■ Aim
Reproduce, exactly and in full, the lines from the one with "o = link('shingle', shingle_mesh(k), None, roof)" through the one with "S.camera = camo" in the data below; drop pictures.

■ Record list
* BEGIN *
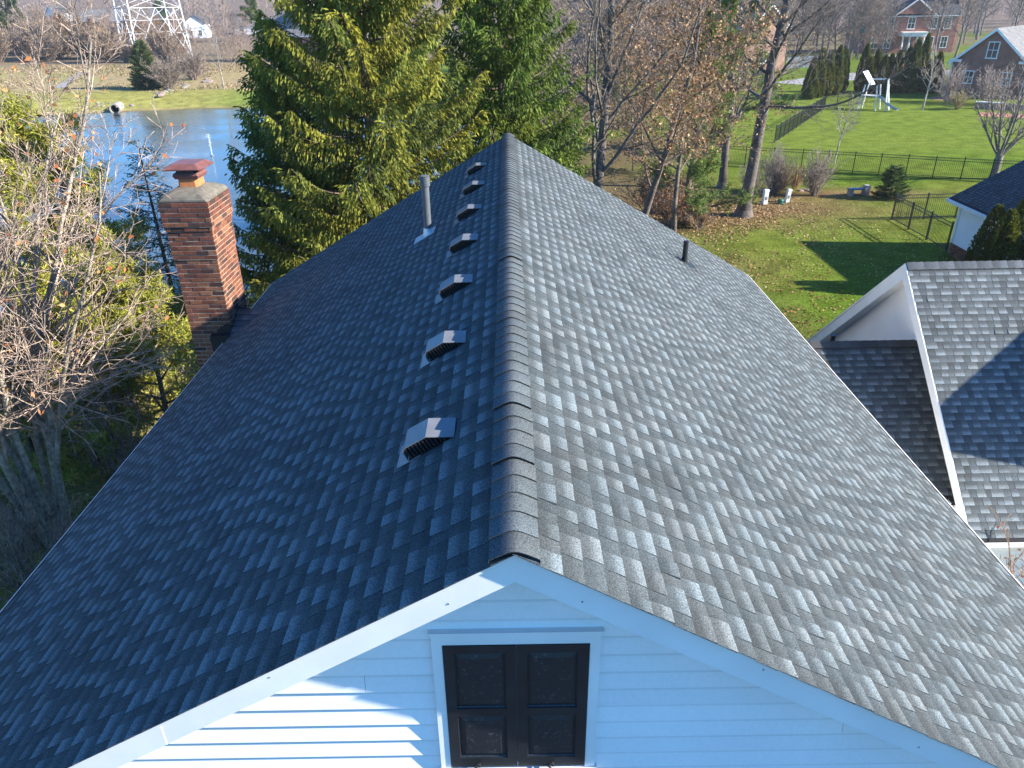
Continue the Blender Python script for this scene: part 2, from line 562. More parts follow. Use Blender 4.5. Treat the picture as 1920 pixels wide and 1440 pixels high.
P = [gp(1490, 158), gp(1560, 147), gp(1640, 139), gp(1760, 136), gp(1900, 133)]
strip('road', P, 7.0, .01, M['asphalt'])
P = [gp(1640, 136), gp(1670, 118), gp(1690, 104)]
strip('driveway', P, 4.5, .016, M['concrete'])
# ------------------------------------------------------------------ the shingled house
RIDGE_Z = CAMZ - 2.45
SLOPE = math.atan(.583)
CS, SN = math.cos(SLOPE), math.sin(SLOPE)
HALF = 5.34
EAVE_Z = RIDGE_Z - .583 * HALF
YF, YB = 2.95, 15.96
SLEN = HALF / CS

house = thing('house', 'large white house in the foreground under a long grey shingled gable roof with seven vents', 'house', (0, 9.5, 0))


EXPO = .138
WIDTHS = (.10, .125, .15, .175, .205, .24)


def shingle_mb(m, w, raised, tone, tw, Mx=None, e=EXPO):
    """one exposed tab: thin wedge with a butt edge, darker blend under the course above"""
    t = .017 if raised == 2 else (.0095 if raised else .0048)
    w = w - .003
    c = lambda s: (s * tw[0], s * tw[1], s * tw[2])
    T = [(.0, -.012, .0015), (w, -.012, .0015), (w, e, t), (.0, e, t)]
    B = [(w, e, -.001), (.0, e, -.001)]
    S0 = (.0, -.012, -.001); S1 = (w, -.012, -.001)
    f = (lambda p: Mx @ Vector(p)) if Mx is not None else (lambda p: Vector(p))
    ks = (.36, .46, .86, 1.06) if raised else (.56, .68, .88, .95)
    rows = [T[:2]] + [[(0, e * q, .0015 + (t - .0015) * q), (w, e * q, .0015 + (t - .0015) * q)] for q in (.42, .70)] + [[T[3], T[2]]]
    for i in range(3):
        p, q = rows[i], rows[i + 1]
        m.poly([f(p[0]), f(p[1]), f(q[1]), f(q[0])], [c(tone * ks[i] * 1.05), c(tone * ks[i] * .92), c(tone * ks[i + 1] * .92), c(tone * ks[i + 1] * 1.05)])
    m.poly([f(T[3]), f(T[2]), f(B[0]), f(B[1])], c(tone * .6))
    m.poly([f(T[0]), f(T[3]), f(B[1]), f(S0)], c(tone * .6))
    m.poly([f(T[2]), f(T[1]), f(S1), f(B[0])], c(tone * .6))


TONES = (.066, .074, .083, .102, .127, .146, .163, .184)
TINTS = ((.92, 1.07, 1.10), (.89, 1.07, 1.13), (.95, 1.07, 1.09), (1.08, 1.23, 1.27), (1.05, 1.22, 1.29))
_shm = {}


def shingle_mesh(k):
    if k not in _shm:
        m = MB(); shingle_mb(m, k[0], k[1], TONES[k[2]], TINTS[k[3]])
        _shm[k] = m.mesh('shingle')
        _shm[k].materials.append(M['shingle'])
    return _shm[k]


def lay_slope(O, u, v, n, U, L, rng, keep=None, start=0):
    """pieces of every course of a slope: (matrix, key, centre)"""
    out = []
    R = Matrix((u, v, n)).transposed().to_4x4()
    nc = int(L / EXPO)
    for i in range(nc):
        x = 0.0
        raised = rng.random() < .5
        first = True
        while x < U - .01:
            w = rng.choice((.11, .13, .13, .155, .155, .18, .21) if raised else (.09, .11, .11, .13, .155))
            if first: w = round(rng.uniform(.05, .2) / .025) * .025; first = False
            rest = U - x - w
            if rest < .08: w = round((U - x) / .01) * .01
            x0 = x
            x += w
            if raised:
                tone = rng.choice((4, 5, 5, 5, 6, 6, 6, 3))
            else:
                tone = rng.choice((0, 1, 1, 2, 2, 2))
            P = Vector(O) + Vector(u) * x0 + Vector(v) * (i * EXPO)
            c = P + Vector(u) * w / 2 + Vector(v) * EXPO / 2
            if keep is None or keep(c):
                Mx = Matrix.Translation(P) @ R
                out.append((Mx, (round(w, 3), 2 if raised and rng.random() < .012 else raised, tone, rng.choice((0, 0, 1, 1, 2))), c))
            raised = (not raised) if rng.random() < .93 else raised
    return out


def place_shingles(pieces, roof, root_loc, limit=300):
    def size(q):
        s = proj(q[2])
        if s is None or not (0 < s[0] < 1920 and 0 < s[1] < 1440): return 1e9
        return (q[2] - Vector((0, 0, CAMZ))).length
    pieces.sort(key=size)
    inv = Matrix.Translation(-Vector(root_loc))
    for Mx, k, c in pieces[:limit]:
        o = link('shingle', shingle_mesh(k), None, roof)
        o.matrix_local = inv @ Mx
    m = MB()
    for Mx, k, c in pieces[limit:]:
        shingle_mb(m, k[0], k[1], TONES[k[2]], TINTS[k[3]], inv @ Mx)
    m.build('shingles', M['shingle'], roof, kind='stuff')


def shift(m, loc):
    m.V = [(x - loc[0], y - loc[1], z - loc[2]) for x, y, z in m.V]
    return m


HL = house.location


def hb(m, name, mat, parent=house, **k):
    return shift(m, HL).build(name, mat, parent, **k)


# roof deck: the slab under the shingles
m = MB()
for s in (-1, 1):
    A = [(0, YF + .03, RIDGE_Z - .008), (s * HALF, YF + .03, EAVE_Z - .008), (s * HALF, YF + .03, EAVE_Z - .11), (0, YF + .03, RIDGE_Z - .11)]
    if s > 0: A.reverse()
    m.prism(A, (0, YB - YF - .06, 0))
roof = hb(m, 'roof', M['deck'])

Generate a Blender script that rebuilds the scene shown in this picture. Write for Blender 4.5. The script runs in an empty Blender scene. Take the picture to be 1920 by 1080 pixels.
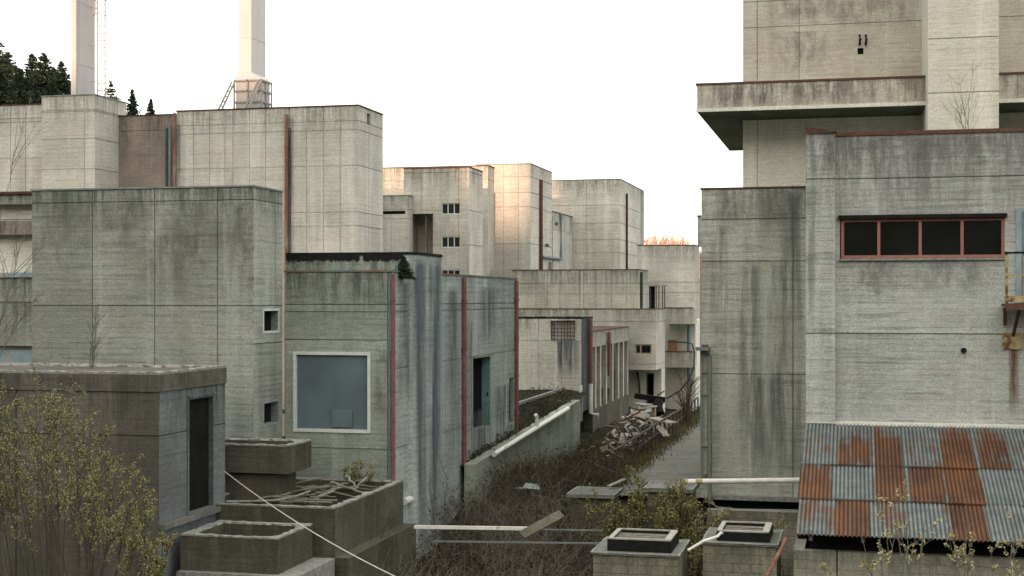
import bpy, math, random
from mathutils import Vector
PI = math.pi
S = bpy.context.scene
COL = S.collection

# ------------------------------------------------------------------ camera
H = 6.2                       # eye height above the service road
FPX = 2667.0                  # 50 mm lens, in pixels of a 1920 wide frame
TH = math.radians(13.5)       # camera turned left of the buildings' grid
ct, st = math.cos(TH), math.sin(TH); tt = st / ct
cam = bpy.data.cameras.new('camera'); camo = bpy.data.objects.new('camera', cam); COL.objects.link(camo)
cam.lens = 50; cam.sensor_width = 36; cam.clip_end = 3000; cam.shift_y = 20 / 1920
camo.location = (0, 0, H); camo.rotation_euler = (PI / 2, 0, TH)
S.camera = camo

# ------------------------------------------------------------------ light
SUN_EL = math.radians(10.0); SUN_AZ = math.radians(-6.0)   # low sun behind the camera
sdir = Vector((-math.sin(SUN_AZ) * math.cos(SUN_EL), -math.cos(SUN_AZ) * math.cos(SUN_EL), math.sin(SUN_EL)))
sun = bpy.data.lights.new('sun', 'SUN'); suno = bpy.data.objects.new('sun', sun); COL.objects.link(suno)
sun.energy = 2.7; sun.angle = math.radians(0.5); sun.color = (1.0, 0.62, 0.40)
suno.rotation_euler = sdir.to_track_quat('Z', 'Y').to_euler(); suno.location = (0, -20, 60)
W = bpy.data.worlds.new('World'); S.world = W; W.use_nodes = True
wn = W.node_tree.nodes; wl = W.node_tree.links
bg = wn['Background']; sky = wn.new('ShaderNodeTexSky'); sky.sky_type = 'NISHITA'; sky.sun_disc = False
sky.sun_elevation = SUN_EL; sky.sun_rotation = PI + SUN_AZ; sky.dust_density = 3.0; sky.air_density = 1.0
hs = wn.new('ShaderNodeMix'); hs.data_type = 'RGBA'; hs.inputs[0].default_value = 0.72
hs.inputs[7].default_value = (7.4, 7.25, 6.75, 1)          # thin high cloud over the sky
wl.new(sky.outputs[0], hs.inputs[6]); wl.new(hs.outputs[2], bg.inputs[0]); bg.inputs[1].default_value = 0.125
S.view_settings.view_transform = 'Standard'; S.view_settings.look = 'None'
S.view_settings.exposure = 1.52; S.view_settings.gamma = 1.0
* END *
■ The answer
        o = link('shingle', shingle_mesh(k), None, roof)
        o.matrix_local = inv @ Mx
    m = MB()
    for Mx, k, c in pieces[limit:]:
        shingle_mb(m, k[0], k[1], TONES[k[2]], TINTS[k[3]], inv @ Mx)
    m.build('shingles', M['shingle'], roof, kind='stuff')


def shift(m, loc):
    m.V = [(x - loc[0], y - loc[1], z - loc[2]) for x, y, z in m.V]
    return m


HL = house.location


def hb(m, name, mat, parent=house, **k):
    return shift(m, HL).build(name, mat, parent, **k)


# roof deck: the slab under the shingles
m = MB()
for s in (-1, 1):
    A = [(0, YF + .03, RIDGE_Z - .008), (s * HALF, YF + .03, EAVE_Z - .008), (s * HALF, YF + .03, EAVE_Z - .11), (0, YF + .03, RIDGE_Z - .11)]
    if s > 0: A.reverse()
    m.prism(A, (0, YB - YF - .06, 0))
roof = hb(m, 'roof', M['deck'])

Generate a Blender script that rebuilds the scene shown in this picture. Write for Blender 4.5. The script runs in an empty Blender scene. Take the picture to be 1920 by 1080 pixels.
import bpy, math, random
from mathutils import Vector
PI = math.pi
S = bpy.context.scene
COL = S.collection

# ------------------------------------------------------------------ camera
H = 6.2                       # eye height above the service road
FPX = 2667.0                  # 50 mm lens, in pixels of a 1920 wide frame
TH = math.radians(13.5)       # camera turned left of the buildings' grid
ct, st = math.cos(TH), math.sin(TH); tt = st / ct
cam = bpy.data.cameras.new('camera'); camo = bpy.data.objects.new('camera', cam); COL.objects.link(camo)
cam.lens = 50; cam.sensor_width = 36; cam.clip_end = 3000; cam.shift_y = 20 / 1920
camo.location = (0, 0, H); camo.rotation_euler = (PI / 2, 0, TH)
S.camera = camo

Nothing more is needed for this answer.